To date, the fedayeen's most damaging operation was a bomb in Jerusalem's Mahaneh Yehuda marketplace last month. It killed twelve civilians and wounded 53. Embarrassingly for the guerrillas, two rival groups claimed credit, but the Fatah man, a burly, mustachioed Arab dressed in dungarees and a dirty white sweater, told the more convincing story, and the fedayeen council granted the glory to El Fatah. Arriving back at Arafat's headquarters in suburban Amman, he related that he wore a stolen Israeli policeman's uniform, drove a small, British-built delivery van to .the market, and parked it while armed terrorists covered him from nearby hiding spots. The van was loaded with 300 Ibs. of TNT, 30 Ibs. of gelignite and several cases of scrap metal to serve as shrapnel, all topped by beer bottles filled with a mixture of oil and gasoline. He set a small, pencil-shaped fuse timed to explode an hour later, and was three-quarters of a mile away when he heard the blast. He escaped by hiking the 22 miles from Jerusalem to the Jordan River.
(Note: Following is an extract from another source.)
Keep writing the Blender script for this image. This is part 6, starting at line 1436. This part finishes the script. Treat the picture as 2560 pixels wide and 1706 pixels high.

In the complex world of the Middle East, no one can ever be sure whose set of claims is true. El Fatah has publicly taken credit for blasting the garage of former Israeli Chief of Staff Itzhak Rabin, even though he has no garage, and for wounding Defense Minister Moshe Dayan last March, who was actually hurt in an archeological cave-in. After Israel's independence day parade last May, El Fatah crowed that "a suicide force managed to reach the rear of the parade and shell it with rockets and mortars. Our forces destroyed a number of tanks that were seen to go up in flames." This remarkable event was entirely invisible to Israelis and foreign dignitaries watching the parade. When a $1,000,000 fire damaged Tel Aviv's Lydda Airport in October, El Fatah promptly took credit for setting it. The Israelis insist that the blaze was started accidentally by a welder's torch.